** WRITTEN EXERCISE **
From the entries that follow, extract each line holding the string "this".

•••••

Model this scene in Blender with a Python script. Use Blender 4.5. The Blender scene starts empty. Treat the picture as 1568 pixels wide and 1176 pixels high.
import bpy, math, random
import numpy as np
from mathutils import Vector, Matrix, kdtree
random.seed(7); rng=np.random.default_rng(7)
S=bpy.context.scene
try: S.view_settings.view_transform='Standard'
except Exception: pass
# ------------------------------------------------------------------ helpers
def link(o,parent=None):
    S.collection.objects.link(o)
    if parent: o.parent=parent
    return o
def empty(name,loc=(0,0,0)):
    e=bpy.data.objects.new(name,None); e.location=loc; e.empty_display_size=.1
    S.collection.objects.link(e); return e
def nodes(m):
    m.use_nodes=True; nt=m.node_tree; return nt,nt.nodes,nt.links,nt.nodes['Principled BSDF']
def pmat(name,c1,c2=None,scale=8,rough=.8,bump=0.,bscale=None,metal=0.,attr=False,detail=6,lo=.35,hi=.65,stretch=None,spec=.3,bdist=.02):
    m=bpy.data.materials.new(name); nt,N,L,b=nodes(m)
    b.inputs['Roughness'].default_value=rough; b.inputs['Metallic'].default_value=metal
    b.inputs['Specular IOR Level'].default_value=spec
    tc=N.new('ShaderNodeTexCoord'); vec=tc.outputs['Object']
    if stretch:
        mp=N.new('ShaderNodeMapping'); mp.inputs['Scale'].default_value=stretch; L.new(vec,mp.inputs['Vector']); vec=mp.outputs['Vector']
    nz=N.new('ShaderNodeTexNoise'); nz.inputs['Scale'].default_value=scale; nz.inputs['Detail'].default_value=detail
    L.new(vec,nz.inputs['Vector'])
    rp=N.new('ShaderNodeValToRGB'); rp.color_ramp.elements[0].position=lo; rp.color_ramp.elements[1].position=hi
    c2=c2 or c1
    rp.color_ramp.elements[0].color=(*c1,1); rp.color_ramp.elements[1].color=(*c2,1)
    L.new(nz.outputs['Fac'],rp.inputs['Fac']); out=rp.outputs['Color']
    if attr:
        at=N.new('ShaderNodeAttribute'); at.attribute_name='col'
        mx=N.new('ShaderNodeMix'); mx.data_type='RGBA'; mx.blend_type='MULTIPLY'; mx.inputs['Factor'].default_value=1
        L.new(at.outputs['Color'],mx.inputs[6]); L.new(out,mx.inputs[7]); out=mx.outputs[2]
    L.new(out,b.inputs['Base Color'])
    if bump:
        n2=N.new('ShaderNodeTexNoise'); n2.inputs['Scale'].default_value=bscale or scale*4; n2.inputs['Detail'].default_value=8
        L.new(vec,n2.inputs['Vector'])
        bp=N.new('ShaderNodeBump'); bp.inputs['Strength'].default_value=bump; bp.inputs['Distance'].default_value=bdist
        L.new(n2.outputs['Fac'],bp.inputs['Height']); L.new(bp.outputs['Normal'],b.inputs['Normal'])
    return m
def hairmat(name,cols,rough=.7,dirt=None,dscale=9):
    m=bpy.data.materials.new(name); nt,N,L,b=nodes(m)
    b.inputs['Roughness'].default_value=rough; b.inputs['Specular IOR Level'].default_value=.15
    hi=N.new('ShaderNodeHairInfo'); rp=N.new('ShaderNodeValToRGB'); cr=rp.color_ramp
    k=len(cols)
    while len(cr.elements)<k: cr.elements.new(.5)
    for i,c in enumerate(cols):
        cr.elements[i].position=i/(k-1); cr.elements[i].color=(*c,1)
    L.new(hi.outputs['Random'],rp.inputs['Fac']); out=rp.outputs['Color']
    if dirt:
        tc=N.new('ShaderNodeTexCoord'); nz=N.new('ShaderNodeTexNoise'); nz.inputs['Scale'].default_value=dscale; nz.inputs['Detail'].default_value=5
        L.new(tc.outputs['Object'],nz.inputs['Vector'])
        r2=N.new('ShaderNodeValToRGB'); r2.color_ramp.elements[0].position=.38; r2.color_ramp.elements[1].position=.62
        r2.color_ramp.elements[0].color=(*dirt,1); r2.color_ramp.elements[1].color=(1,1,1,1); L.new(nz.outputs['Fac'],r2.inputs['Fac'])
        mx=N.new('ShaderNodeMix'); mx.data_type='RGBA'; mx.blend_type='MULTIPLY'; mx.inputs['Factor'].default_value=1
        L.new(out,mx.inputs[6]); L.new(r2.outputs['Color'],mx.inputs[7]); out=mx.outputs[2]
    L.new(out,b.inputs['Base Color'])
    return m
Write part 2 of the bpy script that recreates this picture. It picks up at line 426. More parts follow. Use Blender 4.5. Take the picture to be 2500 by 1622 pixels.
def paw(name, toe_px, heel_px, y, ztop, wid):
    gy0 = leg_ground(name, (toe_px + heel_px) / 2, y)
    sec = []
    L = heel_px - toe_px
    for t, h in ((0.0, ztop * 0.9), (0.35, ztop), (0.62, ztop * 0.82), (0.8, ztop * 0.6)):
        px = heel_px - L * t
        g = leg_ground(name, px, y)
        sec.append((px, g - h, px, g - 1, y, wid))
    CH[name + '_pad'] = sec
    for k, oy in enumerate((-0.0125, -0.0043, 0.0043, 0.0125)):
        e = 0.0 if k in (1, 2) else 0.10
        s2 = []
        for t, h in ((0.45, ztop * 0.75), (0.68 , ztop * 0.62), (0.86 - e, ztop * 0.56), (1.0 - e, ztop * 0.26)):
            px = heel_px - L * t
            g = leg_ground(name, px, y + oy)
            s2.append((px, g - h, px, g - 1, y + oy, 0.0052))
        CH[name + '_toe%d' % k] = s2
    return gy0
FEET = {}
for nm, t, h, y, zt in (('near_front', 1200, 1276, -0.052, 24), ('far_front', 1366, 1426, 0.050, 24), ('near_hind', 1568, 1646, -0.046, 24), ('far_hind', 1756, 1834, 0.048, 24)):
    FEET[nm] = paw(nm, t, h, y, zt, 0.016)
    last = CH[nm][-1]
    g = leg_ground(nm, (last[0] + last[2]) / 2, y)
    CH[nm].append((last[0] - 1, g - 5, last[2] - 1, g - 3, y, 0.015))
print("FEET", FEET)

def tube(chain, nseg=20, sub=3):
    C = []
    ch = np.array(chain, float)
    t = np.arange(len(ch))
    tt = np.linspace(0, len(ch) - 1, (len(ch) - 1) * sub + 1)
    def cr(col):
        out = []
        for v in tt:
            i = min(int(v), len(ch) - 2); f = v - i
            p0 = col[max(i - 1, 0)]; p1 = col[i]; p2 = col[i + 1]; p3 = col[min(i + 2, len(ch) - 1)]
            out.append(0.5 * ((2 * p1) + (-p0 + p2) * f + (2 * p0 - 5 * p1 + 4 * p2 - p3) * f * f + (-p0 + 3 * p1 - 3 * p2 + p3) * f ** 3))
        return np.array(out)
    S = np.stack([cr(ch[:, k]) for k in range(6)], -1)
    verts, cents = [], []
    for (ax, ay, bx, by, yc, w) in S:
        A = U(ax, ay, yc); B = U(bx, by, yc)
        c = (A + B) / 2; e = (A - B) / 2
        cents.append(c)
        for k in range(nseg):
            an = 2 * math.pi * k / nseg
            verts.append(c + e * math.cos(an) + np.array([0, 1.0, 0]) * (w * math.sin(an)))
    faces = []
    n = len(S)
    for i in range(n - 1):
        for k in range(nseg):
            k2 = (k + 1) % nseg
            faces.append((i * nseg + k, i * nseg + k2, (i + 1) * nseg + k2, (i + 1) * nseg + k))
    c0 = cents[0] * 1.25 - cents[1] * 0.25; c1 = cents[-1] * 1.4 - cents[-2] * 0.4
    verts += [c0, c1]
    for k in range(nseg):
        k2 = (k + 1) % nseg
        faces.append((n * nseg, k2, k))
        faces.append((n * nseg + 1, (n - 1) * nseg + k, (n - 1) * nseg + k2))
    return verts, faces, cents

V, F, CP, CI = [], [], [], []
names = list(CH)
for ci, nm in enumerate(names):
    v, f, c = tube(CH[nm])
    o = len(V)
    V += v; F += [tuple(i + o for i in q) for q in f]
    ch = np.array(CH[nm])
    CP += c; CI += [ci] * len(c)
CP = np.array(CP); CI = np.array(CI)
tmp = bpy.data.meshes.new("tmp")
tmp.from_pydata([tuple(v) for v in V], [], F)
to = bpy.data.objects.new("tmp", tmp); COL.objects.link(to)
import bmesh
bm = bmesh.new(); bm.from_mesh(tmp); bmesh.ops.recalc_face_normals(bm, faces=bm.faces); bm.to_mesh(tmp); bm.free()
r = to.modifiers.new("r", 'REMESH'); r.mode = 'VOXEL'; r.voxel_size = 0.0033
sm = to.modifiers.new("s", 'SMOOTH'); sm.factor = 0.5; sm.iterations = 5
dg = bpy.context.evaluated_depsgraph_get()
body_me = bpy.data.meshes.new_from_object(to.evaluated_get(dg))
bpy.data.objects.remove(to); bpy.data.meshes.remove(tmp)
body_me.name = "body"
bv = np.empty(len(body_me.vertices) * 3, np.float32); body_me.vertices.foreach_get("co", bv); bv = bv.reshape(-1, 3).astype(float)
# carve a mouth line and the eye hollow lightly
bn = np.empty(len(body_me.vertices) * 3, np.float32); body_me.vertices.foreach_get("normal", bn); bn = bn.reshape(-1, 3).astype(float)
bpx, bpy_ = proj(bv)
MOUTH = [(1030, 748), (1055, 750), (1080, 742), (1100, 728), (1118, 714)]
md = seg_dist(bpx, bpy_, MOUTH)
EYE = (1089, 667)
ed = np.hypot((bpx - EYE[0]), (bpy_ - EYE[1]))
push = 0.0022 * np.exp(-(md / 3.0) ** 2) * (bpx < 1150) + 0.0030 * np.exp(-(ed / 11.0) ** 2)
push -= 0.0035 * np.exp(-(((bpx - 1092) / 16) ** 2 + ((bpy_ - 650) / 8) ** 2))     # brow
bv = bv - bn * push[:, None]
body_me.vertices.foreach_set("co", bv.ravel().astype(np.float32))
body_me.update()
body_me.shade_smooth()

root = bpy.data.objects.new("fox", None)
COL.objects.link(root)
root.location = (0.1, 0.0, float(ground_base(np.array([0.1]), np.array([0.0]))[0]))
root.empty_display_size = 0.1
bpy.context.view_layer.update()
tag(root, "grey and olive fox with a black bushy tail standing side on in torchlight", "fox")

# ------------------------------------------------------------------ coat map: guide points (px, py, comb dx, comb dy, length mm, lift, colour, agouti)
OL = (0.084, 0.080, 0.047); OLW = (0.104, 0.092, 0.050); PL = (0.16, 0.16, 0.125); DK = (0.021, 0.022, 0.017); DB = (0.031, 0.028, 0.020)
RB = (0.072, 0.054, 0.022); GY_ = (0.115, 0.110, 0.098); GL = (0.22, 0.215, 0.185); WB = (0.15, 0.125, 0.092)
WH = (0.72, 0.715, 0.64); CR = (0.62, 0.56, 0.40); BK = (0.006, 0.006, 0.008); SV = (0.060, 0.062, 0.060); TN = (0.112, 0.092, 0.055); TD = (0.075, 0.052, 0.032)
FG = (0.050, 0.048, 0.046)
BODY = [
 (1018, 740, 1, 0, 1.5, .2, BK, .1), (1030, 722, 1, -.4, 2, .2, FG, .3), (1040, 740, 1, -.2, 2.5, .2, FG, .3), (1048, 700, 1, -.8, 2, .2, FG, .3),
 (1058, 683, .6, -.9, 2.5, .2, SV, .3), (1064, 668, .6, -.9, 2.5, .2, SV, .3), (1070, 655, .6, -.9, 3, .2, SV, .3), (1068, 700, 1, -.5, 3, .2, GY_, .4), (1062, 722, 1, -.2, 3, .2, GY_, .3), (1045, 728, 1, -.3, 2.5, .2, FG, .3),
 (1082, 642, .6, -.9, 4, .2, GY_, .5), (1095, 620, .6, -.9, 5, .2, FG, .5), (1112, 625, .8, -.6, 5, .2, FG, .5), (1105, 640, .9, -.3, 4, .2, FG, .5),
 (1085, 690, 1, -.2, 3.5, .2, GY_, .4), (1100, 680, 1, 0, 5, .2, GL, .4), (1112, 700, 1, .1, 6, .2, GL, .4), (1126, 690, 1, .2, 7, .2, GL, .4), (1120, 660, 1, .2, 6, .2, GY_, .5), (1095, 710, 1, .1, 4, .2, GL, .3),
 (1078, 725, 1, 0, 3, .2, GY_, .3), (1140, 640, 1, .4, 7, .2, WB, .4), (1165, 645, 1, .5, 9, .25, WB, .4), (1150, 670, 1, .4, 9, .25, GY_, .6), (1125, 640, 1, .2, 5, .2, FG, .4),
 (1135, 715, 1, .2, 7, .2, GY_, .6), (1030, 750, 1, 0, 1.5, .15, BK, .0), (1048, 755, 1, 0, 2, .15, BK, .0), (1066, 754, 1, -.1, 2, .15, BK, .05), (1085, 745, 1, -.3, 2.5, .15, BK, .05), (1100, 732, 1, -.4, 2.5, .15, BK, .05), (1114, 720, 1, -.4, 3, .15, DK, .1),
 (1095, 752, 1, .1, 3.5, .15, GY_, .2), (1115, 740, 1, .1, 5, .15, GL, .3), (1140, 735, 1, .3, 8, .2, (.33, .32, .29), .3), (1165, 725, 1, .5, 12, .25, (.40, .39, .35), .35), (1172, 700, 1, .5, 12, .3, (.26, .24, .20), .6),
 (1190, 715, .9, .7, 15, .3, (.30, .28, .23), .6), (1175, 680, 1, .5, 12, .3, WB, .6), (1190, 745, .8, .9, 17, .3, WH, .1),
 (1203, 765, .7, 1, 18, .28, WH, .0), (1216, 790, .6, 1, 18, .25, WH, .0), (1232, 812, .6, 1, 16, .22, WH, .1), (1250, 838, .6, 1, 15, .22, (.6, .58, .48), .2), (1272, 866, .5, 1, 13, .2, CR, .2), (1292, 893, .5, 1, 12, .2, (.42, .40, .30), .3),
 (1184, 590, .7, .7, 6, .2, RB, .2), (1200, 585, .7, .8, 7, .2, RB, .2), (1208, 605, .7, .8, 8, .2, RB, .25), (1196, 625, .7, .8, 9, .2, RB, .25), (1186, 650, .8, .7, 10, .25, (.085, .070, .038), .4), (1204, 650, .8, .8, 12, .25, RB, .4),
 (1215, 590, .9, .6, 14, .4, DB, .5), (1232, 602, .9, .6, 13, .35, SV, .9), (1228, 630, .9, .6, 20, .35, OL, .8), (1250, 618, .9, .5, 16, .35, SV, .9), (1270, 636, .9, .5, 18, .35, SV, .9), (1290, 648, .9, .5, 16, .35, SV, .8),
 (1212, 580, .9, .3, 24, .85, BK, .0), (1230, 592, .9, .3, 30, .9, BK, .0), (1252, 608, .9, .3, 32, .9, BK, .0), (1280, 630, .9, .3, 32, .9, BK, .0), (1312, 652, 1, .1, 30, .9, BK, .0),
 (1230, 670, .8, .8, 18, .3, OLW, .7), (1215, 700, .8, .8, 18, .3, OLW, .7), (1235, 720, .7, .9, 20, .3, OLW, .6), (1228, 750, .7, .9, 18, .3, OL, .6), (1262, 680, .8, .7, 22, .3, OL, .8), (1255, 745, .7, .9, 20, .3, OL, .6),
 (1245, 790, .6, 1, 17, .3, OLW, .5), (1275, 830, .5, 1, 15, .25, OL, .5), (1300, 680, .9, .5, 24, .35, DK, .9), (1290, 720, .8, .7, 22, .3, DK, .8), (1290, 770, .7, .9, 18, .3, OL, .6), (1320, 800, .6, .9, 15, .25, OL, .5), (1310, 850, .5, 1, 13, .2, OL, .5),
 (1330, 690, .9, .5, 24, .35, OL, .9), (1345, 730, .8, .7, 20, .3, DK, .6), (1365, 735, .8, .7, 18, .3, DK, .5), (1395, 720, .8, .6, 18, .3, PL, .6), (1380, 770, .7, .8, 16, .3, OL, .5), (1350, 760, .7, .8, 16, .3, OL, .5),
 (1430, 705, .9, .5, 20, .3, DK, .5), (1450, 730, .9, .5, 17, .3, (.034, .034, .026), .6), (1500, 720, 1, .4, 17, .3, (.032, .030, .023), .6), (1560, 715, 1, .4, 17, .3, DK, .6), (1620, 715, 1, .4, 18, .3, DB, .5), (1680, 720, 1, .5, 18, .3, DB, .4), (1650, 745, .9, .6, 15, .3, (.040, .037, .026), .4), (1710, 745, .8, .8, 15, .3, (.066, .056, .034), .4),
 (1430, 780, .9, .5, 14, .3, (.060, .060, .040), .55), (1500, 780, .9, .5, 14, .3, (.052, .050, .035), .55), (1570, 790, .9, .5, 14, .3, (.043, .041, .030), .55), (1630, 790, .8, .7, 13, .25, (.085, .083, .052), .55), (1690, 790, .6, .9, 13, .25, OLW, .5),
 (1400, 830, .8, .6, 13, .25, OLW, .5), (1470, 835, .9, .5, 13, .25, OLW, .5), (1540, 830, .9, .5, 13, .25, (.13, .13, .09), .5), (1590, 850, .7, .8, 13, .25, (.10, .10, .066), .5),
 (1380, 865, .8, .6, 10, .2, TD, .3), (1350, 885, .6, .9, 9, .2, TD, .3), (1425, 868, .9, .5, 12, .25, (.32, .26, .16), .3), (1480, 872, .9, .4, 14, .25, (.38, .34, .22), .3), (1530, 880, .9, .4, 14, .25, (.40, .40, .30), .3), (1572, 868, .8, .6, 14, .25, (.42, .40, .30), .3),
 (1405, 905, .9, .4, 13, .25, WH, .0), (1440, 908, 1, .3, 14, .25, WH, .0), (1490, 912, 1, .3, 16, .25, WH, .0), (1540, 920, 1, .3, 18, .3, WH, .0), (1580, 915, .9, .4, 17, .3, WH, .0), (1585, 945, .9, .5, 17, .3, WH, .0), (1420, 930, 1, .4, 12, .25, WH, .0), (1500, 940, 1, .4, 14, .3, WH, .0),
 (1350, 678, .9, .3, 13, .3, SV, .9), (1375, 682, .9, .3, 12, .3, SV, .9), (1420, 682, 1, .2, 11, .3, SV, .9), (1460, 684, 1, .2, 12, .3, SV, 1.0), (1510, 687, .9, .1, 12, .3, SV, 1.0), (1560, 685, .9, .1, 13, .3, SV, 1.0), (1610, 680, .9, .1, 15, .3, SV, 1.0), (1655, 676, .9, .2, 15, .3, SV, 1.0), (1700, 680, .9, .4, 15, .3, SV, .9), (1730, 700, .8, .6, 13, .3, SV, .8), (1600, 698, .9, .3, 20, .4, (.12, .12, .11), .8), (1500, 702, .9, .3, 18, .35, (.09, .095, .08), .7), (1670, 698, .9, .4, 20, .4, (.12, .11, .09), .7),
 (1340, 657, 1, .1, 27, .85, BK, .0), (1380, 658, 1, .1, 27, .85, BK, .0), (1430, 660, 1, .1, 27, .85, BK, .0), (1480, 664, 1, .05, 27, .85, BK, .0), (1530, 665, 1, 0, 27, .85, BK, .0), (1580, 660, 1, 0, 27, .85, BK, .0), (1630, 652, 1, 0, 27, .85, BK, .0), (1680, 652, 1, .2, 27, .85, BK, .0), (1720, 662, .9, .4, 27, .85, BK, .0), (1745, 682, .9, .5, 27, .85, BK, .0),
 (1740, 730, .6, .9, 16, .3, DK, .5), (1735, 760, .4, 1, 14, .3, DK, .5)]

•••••

** RESULT OF THE TASK **
Model this scene in Blender with a Python script. Use Blender 4.5. The Blender scene starts empty. Treat the picture as 1568 pixels wide and 1176 pixels high.
Write part 2 of the bpy script that recreates this picture. It picks up at line 426. More parts follow. Use Blender 4.5. Take the picture to be 2500 by 1622 pixels.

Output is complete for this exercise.